Ma non è finita qui. L’azienda con sede a Herzogenaurach, piccola cittadina bavarese che ha dato i natali anche alla Puma, si trova ora a fronteggiare un altro scandalo social. Con gli europei alle porte, la Nazionale Tedesca di calcio ha infatti affidato ancora una volta ad Adidas il design delle maglie che indosseranno in campo i giocatori. Il problema è sorto quando, nel menù di personalizzazione delle maglie, per le quali è possibile scegliere un numero ed un nome a propria scelta, è venuto fuori che il numero 44, per come è stato disegnato, assomiglia non poco al simbolo delle SS, la polizia di Stato della Terzo Reich. Notoriamente i crimini del nazismo e la tragedia dell’Olocausto sono ancora una ferita aperta nella coscienza nazionale tedesca, con i tedeschi sempre molto attenti a dissociarsi dalle azioni dei loro predecessori, e ovviamente la somiglianza è risultata indigesta a molti, peraltro non solo tedeschi. In breve sui social si è scatenata una bufera e l’Adidas è dovuta correre ai ripari impedendo ai fan che volevano comprare una maglia di personalizzarla di farlo, quantomeno in attesa di decisioni più definitive. Fortunatamente per la Nazionale Tedesca e per l’Adidas il numero 44 non è un numero particolarmente utilizzato dai calciatori (anche se il difensore della Juventus Gatti lo ha utilizzato gli scorsi anni come simpatico riferimento alla canzone “44 gatti” dello Zecchino d’Oro) e quindi il danno è stato contenuto senza problemi. Eppure le ripercussioni a livello di immagine per l’azienda tedesca rischiano di essere pesanti. Associare il proprio marchio al nazismo non è una scelta ideale per una società che cerca di fare della trasparenza, della sostenibilità e dell’inclusività le fondamenta su cui costruire l’immagine del proprio brand. Proprio peraltro nell’ultimo anno in cui sarà quest’azienda a disegnare le maglie della Nazionale prima che le subentri Nike. Una collaborazione questa già ufficializzata con largo anticipo e che non ha nulla a che vedere con i recenti fatti di cronaca.

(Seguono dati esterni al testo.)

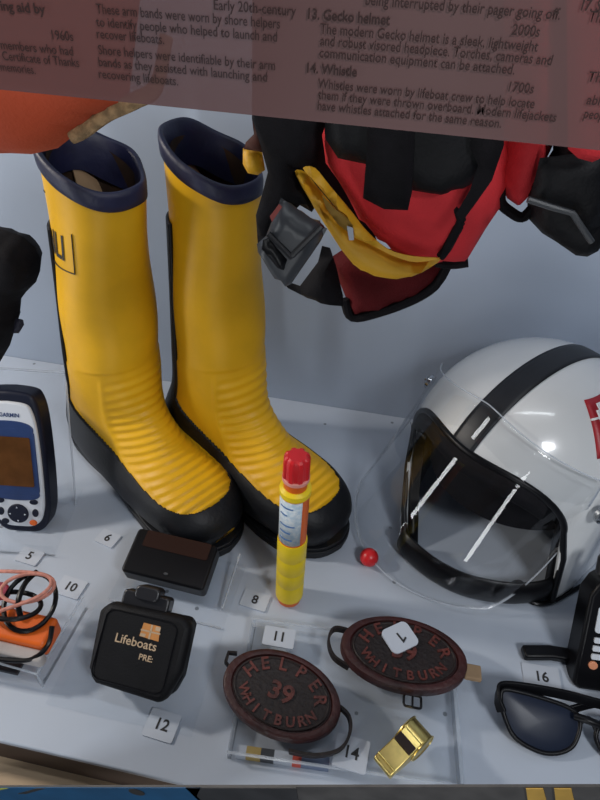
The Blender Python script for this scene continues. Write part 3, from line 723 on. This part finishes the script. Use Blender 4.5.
# ================================================================== armband badges on a clear bridge
A_, B_ = gz(222, 757), gz(452, 783)
br = thing('acrylic_riser', 'wide clear acrylic riser under the two brown leather badges', 'riser', (.020, .232, 0), (0, 0, radians(4)))
bm = BM(); box(bm, (0, 0, .0135), (.182, .112, .003)); obj('top_sheet', bm, M_ACR, br, smooth=False)
for x in (-.0895, .0895):
    bm = BM(); box(bm, (x, 0, .006), (.003, .112, .012)); obj('side_sheet', bm, M_EDGE, br, smooth=False)
bm = BM(); tube(bm, [(-.091, -.056, .0135), (.091, -.056, .0135)], .0013, 6); obj('sheet_edge', bm, M_EDGE, br); bm = BM(); tube(bm, [(-.091, .056, .0135), (.091, .056, .0135)], .0013, 6); obj('sheet_edge', bm, M_EDGE, br)
ZB = .0155
def badge(label, loc, rot, a, b, worn):
    t = thing('armband_badge', label, 'badge', loc, rot, 'brown leather armband badges')
    bm = BM(); rings = []
    for s, z in ((.90, 0), (1.0, .003), (1.0, .009), (.985, .0115), (.93, .0125), (.86, .0120), (.84, .0100), (.5, .0110), (.05, .0112)):
        rings.append([bm.verts.new((x*s, y*s, z)) for x, y in ell(a, b, 72)])
    loft(bm, rings, True); bm.faces.new(rings[0][::-1]); bm.faces.new(rings[-1]); obj('leather_disc', bm, M_LEATH, t, ang=50)
    bm = BM(); tube(bm, [Vector((x, y, .0115)) for x, y in ell(a*.80, b*.78, 60)], .0011, 6, closed=True); obj('inner_border', bm, M_LEATHD, t)
    bm = BM(); prism(bm, ell(a*.795, b*.775, 60), .0110, .0116); obj('inner_field', bm, M_LEATHD, t, smooth=False)
    bm = BM()
    def arc(s, r0, size, a0, a1, flip):
        for i, ch in enumerate(s):
            th = radians(a0+(a1-a0)*(i/(len(s)-1)))
            x, y = a*r0*cos(th), b*r0*sin(th); nx, ny = cos(th)/a, sin(th)/b
            rot_ = atan2(ny, nx)-pi/2+(pi if flip else 0)
            merge(bm, text_bm(ch, size, .0011, .0003), Matrix.Translation((x, y, .0116)) @ Matrix.Rotation(rot_, 4, 'Z'))
    arc('HELPER', .64, b*.44, 160, 14, False); arc('WHITBURN', .65, b*.33, 207, 333, True)
    merge(bm, text_bm('39', b*.60, .0013, .0005, sx=1.1), Matrix.Translation((0, -.001, .0116)))
    obj('raised_letters', bm, M_LETTER, t, smooth=False)
    return t
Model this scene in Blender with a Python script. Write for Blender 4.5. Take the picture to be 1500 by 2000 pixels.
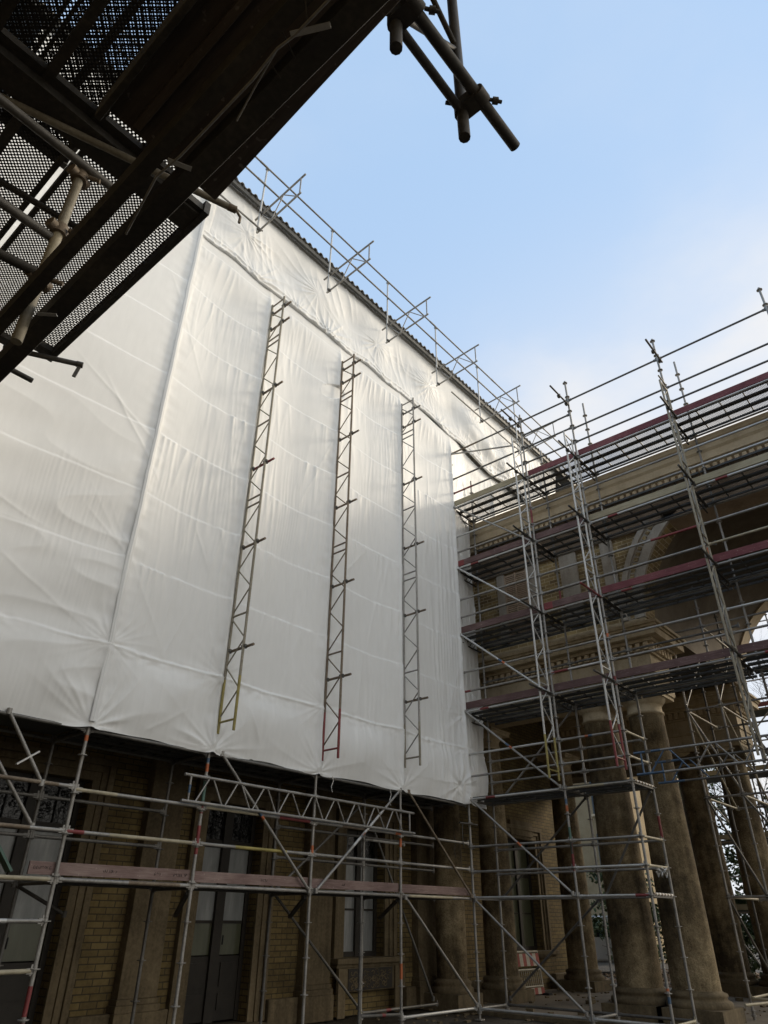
import bpy, math, random
import numpy as np
from mathutils import Vector, Matrix, Euler
random.seed(7); RNG = np.random.default_rng(7)
R = math.radians
for o in list(bpy.data.objects): bpy.data.objects.remove(o)
SC = bpy.context.scene; COL = SC.collection

# ------------------------------------------------------------------ camera
cd = bpy.data.cameras.new('camera'); cam = bpy.data.objects.new('camera', cd); COL.objects.link(cam)
cd.sensor_fit = 'VERTICAL'; cd.sensor_height = 36.0; cd.lens = 24.04
cd.clip_start = 0.05; cd.clip_end = 3000
cam.matrix_world = Matrix(((0.65135588, -0.39338729, -0.64883122, 0),
                           (-0.75874101, -0.32990818, -0.56166954, 0),
                           (0.00689893, 0.85814161, -0.51336671, 1.7), (0, 0, 0, 1)))
SC.camera = cam
SC.view_settings.view_transform = 'Standard'; SC.view_settings.look = 'None'
SC.view_settings.exposure = 0.38; SC.view_settings.gamma = 1.0
SC.cycles.max_bounces = 8; SC.cycles.transparent_max_bounces = 16
SC.cycles.use_denoising = True

# ------------------------------------------------------------------ sky and sun
SUN_AZ, SUN_EL = R(-25), R(25)          # azimuth measured from +x towards +y
W = bpy.data.worlds.new('World'); SC.world = W; W.use_nodes = True
nt = W.node_tree; nt.nodes.clear()
def N(t, **kw):
    n = nt.nodes.new(t)
    for k, v in kw.items(): setattr(n, k, v)
    return n
out = N('ShaderNodeOutputWorld'); bg = N('ShaderNodeBackground'); bg.inputs[1].default_value = 0.12
sky = N('ShaderNodeTexSky', sky_type='NISHITA'); sky.sun_disc = False
sky.sun_elevation = SUN_EL; sky.sun_rotation = R(90) - SUN_AZ
sky.air_density = 1.0; sky.dust_density = 1.2; sky.ozone_density = 1.6
tc = N('ShaderNodeTexCoord'); L = nt.links.new
def wm(op, a, b=None, **kw):
    n = N('ShaderNodeMath', operation=op)
    for v, i in ((a, 0), (b, 1)):
        if v is None: continue
        if hasattr(v, 'is_linked'): L(v, n.inputs[i])
        else: n.inputs[i].default_value = v
    return n.outputs[0]
def wr(v, a, b, c=0.0, d=1.0):
    n = N('ShaderNodeMapRange', interpolation_type='SMOOTHSTEP'); L(v, n.inputs[0])
    for i, q in enumerate((a, b, c, d)): n.inputs[i + 1].default_value = q
    return n.outputs[0]
def wmix(f, a, b):
    n = N('ShaderNodeMix', data_type='RGBA')
    for v, i in ((f, 0), (a, 6), (b, 7)):
        if hasattr(v, 'is_linked'): L(v, n.inputs[i])
        else: n.inputs[i].default_value = v if i == 0 else (*v, 1)
    return n.outputs[2]
hazed = wmix(0.78, sky.outputs[0], (3.4, 4.8, 6.75))                 # thin winter haze over the clear sky
dt = N('ShaderNodeVectorMath', operation='DOT_PRODUCT'); L(tc.outputs['Generated'], dt.inputs[0])
dt.inputs[1].default_value = (math.cos(SUN_EL) * math.cos(SUN_AZ), math.cos(SUN_EL) * math.sin(SUN_AZ), math.sin(SUN_EL))
ws = N('ShaderNodeSeparateXYZ'); L(tc.outputs['Generated'], ws.inputs[0])
glow = wm('MULTIPLY', wr(dt.outputs['Value'], 0.36, 0.98), wr(ws.outputs[2], 0.86, 0.50))   # milky veil round the sun
mp = N('ShaderNodeMapping'); mp.inputs['Scale'].default_value = (1.5, 1.5, 3.2); mp.inputs['Location'].default_value = (0.35, 0.2, 0.1)
no = N('ShaderNodeTexNoise'); no.inputs['Scale'].default_value = 1.7; no.inputs['Detail'].default_value = 7; no.inputs['Roughness'].default_value = 0.52
L(tc.outputs['Generated'], mp.inputs[0]); L(mp.outputs[0], no.inputs['Vector'])
cl = wr(no.outputs[0], 0.40, 0.72)
veil = wm('MINIMUM', wm('ADD', wm('MULTIPLY', glow, 0.78), wm('MULTIPLY', cl, wm('ADD', wm('MULTIPLY', glow, 0.75), 0.10))), 0.96)
aur = wr(dt.outputs['Value'], 0.90, 1.0)                           # bright aureole close to the sun, added outside the view to brighten the sheeting
south = wm('MULTIPLY', wr(wm('MULTIPLY', ws.outputs[1], -1.0), 0.2, 0.9), 0.9)   # brighter sky to the south, added out of view to light the sheeting
c1 = wmix(veil, hazed, (6.2, 6.0, 5.8)); c2 = wmix(south, c1, (10.2, 9.7, 8.8))
L(wmix(aur, c2, (17.0, 15.0, 12.0)), bg.inputs[0]); L(bg.outputs[0], out.inputs[0])
sd = bpy.data.lights.new('sun', 'SUN'); sun = bpy.data.objects.new('sun', sd); COL.objects.link(sun)
sd.energy = 1.8; sd.angle = R(13); sd.color = (1.0, 0.87, 0.70)
sv = Vector((math.cos(SUN_EL) * math.cos(SUN_AZ), math.cos(SUN_EL) * math.sin(SUN_AZ), math.sin(SUN_EL)))
sun.rotation_euler = sv.to_track_quat('Z', 'Y').to_euler(); sun.location = sv * 60

# ------------------------------------------------------------------ materials
class Mat:
    """small wrapper for building node materials"""
    def __init__(s, name, rough=0.7, metal=0.0, spec=0.4):
        s.m = bpy.data.materials.new(name); s.m.use_nodes = True; s.t = s.m.node_tree
        s.b = s.t.nodes['Principled BSDF']; s.o = s.t.nodes['Material Output']
        s.b.inputs['Roughness'].default_value = rough; s.b.inputs['Metallic'].default_value = metal
        s.b.inputs['Specular IOR Level'].default_value = spec
        s.co = s.t.nodes.new('ShaderNodeTexCoord').outputs['Object']
    def n(s, t, **kw):
        n = s.t.nodes.new(t)
        for k, v in kw.items(): setattr(n, k, v)
        return n
    def l(s, a, b): s.t.links.new(a, b)
    def mapping(s, scale, src=None):
        m = s.n('ShaderNodeMapping'); m.inputs['Scale'].default_value = scale; s.l(src or s.co, m.inputs[0]); return m.outputs[0]
    def noise(s, scale, detail=4, vec=None, rough=0.55, dist=0.0):
        n = s.n('ShaderNodeTexNoise'); n.inputs['Scale'].default_value = scale; n.inputs['Detail'].default_value = detail
        n.inputs['Roughness'].default_value = rough; n.inputs['Distortion'].default_value = dist
        s.l(vec or s.co, n.inputs['Vector']); return n.outputs[0]
    def ramp(s, fac, stops):
        r = s.n('ShaderNodeValToRGB'); e = r.color_ramp.elements
        while len(e) < len(stops): e.new(0.5)
        for i, (p, c) in enumerate(stops):
            e[i].position = p; e[i].color = (*c, 1) if len(c) == 3 else c
        s.l(fac, r.inputs[0]); return r.outputs[0]
    def mix(s, fac, a, b, mode='MIX'):
        m = s.n('ShaderNodeMix', data_type='RGBA', blend_type=mode)
        for v, i in ((fac, 0), (a, 6), (b, 7)):
            if hasattr(v, 'links') or hasattr(v, 'is_linked'): s.l(v, m.inputs[i])
            else: m.inputs[i].default_value = v if i == 0 else (*v, 1)
        return m.outputs[2]
    def math(s, op, a, b=None, c=None):
        m = s.n('ShaderNodeMath', operation=op)
        for v, i in ((a, 0), (b, 1), (c, 2)):
            if v is None: continue
            if hasattr(v, 'is_linked'): s.l(v, m.inputs[i])
            else: m.inputs[i].default_value = v
        return m.outputs[0]
    def col(s, c):
        if hasattr(c, 'is_linked'): s.l(c, s.b.inputs['Base Color'])
        else: s.b.inputs['Base Color'].default_value = (*c, 1)
        return s
    def rough(s, v): s.l(v, s.b.inputs['Roughness']); return s
    def bump(s, h, strength=0.3, dist=0.01):
        b = s.n('ShaderNodeBump'); b.inputs['Strength'].default_value = strength; b.inputs['Distance'].default_value = dist
        s.l(h, b.inputs['Height']); s.l(b.outputs[0], s.b.inputs['Normal']); return s

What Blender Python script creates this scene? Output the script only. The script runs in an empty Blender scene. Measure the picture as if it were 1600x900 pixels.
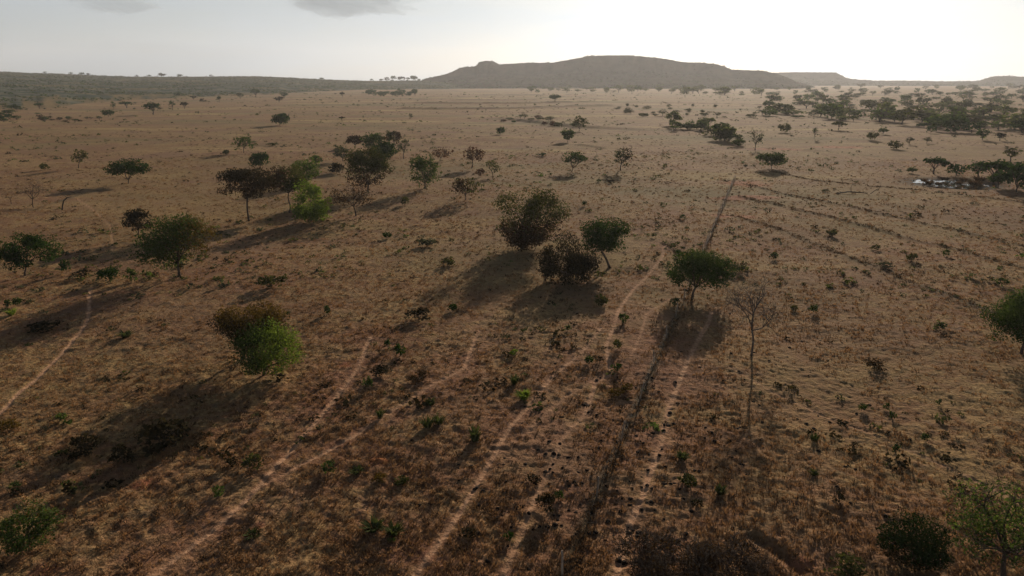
import bpy, math, random
import numpy as np
from mathutils import Vector, Matrix

random.seed(7)
RNG = np.random.default_rng(11)
scene = bpy.context.scene
COL = scene.collection
R = math.radians

# ------------------------------------------------------------------ camera
CAM_H = 25.0
FPX = 1067.0
PITCH = R(16.9)
CP, SP = math.cos(PITCH), math.sin(PITCH)
cam_d = bpy.data.cameras.new('camera')
cam_d.sensor_width = 36.0
cam_d.lens = FPX / 1600.0 * 36.0
cam_d.clip_start = 0.5
cam_d.clip_end = 60000
cam = bpy.data.objects.new('camera', cam_d)
cam.location = (0, 0, CAM_H)
cam.rotation_euler = (R(90) - PITCH, 0, 0)
COL.objects.link(cam)
scene.camera = cam


def ray(px, py):
    a, b = px - 800.0, 450.0 - py
    return np.array([a, FPX * CP + b * SP, -FPX * SP + b * CP])


# ------------------------------------------------------------------ noise
def _hash(ix, iy, seed):
    h = (ix.astype(np.int64) * 374761393 + iy.astype(np.int64) * 668265263 + seed * 974711) & 0xffffffff
    h = ((h ^ (h >> 13)) * 1274126177) & 0xffffffff
    h = ((h ^ (h >> 16)) * 2246822519) & 0xffffffff
    h = h ^ (h >> 15)
    return h.astype(np.float64) / 4294967295.0


def vnoise(x, y, seed=0):
    x = np.asarray(x, float); y = np.asarray(y, float)
    ix = np.floor(x); iy = np.floor(y)
    fx = x - ix; fy = y - iy
    fx = fx * fx * (3 - 2 * fx); fy = fy * fy * (3 - 2 * fy)
    a = _hash(ix, iy, seed); b = _hash(ix + 1, iy, seed)
    c = _hash(ix, iy + 1, seed); d = _hash(ix + 1, iy + 1, seed)
    return (a * (1 - fx) + b * fx) * (1 - fy) + (c * (1 - fx) + d * fx) * fy


def fbm(x, y, oct=4, seed=0, gain=0.5):
    s = 0; a = 1; t = 0
    for i in range(oct):
        s = s + a * vnoise(x * 2 ** i + 17.3 * i, y * 2 ** i - 9.1 * i, seed + i)
        t += a; a *= gain
    return s / t


def smooth(a, b, x):
    t = np.clip((x - a) / (b - a), 0, 1)
    return t * t * (3 - 2 * t)


# ------------------------------------------------------------------ terrain
def macro(x, y):
    """large undulation of the plain"""
    x = np.asarray(x, float); y = np.asarray(y, float)
    d = np.hypot(x, y)
    fade = 1 - smooth(250, 600, d)
    h = (fbm(x / 38 + 5.2, y / 38 + 1.7, 3, 3) - 0.5) * 1.5 * fade
    return h


def ground_at(px, py):
    v = ray(px, py)
    z = 0.0
    for _ in range(8):
        t = (z - CAM_H) / v[2]
        p = np.array([0, 0, CAM_H]) + v * t
        z = float(macro(np.array([p[0]]), np.array([p[1]]))[0])
    p[2] = z
    return p


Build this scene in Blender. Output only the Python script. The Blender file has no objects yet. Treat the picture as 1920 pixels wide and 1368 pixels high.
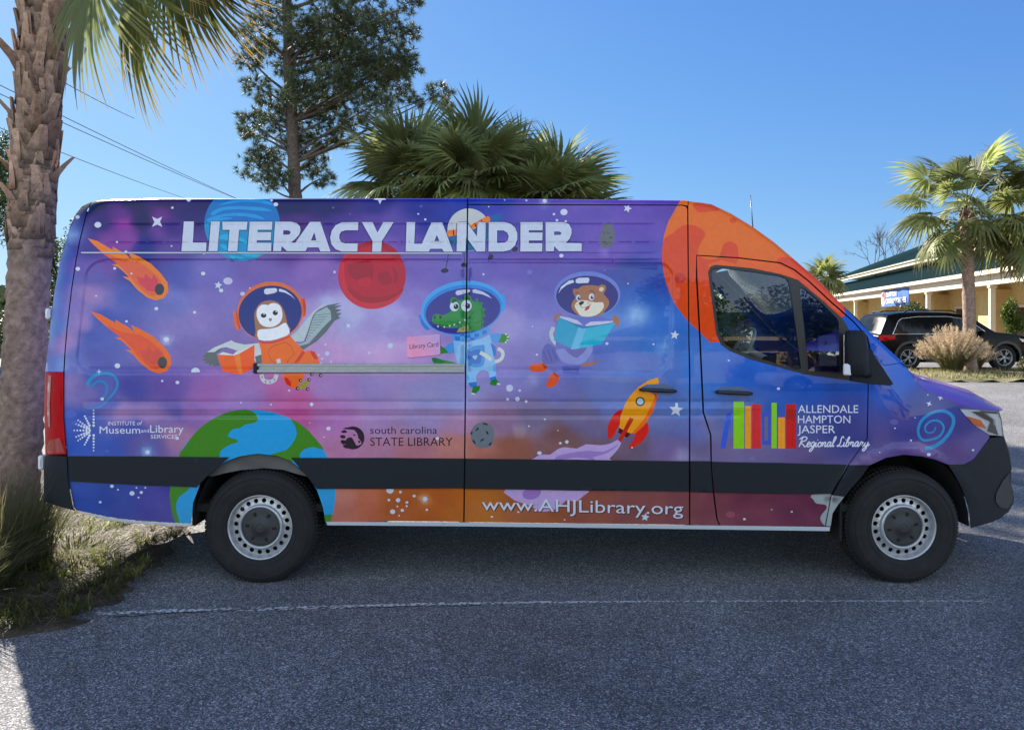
import bpy, math, random
import numpy as np
from mathutils import Vector, Matrix
from mathutils.geometry import delaunay_2d_cdt
random.seed(7); RNG = np.random.default_rng(11)
R = math.radians
scene = bpy.context.scene
COL = scene.collection

# ------------------------------------------------------------------ camera, sky, sun, exposure
CAM_H = 1.79          # eye height of the photographer
CAM_D = 5.0           # metres from the near side of the van
FPX = 1394.0          # focal length in photo pixels (26 mm equivalent)
HOR = 600.0           # horizon row in the photo
S = FPX / CAM_D
cam_d = bpy.data.cameras.new("camera")
cam = bpy.data.objects.new("camera", cam_d); COL.objects.link(cam)
cam.location = (0, -CAM_D, CAM_H); cam.rotation_euler = (R(90), 0, 0)
cam_d.sensor_width = 36; cam_d.lens = 36 * FPX / 1920
cam_d.shift_y = (HOR - 684.0) / 1920
cam_d.clip_start = 0.05; cam_d.clip_end = 3000
scene.camera = cam
SUN_EL, SUN_AZ = 33.0, -36.0      # azimuth from +Y towards +X
world = bpy.data.worlds.new("World"); scene.world = world
world.use_nodes = True
wn = world.node_tree.nodes; wl = world.node_tree.links
sky = wn.new("ShaderNodeTexSky"); sky.sky_type = 'NISHITA'; sky.sun_disc = False
sky.sun_elevation = R(SUN_EL); sky.sun_rotation = R(SUN_AZ)
sky.air_density = 1.0; sky.dust_density = 0.3; sky.ozone_density = 2.0
# the sky keeps its blue towards the sun (each channel rolls off softly: 1/(1/kc + 1/M)); the half of it behind
# the photographer gets an added pale fill, out of view, that lights the shaded side of the van
def vmath(op, *ins):
    n = wn.new("ShaderNodeVectorMath"); n.operation = op
    for i, q in enumerate(ins):
        if isinstance(q, tuple): n.inputs[i].default_value = q
        else: wl.new(q, n.inputs[i])
    return n.outputs[0]
SKY_K, SKY_M = (.162, .292, .81), (2.95, 3.2, 2.85)
kc = vmath('MULTIPLY', sky.outputs[0], SKY_K)
deep = vmath('DIVIDE', vmath('MULTIPLY', kc, SKY_M), vmath('ADD', kc, SKY_M))
fill_veil = vmath('MULTIPLY_ADD', sky.outputs[0], (.55, .50, .42), (1.40, 1.60, 1.95))
wtc = wn.new("ShaderNodeTexCoord"); wsep = wn.new("ShaderNodeSeparateXYZ"); wl.new(wtc.outputs["Generated"], wsep.inputs[0])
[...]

La malizia impone ora una domanda: lo hanno fatto apposta o sono stati vittima di un clamoroso fraintendimento? Adidas ovviamente ha smentito categoricamente qualsiasi intenzionalità attraverso il portavoce Oliver Bruggen, ma è innegabile che Adidas sia il marchio più chiacchierato del momento e, tornando alle parole di Wharol, la cattiva pubblicità in fondo non esiste, come dimostrano i centinaia di articoli comparsi sui giornali di tutto il mondo. A pensarci bene anche la collaborazione con Kanye West, notoriamente un uomo a dir poco controverso, avrebbe potuto seguire un ragionamento simile: sfruttare la sua immagine il più possibile per vendere e poi smarcarsene in caso di dichiarazioni davvero eccessive (poi puntualmente arrivate), rifacendosi grazie alla pubblicità gratuita generata dallo scandalo.
Volpi del marketing o solamente sfortunati? Ai posteri l’ardua sentenza.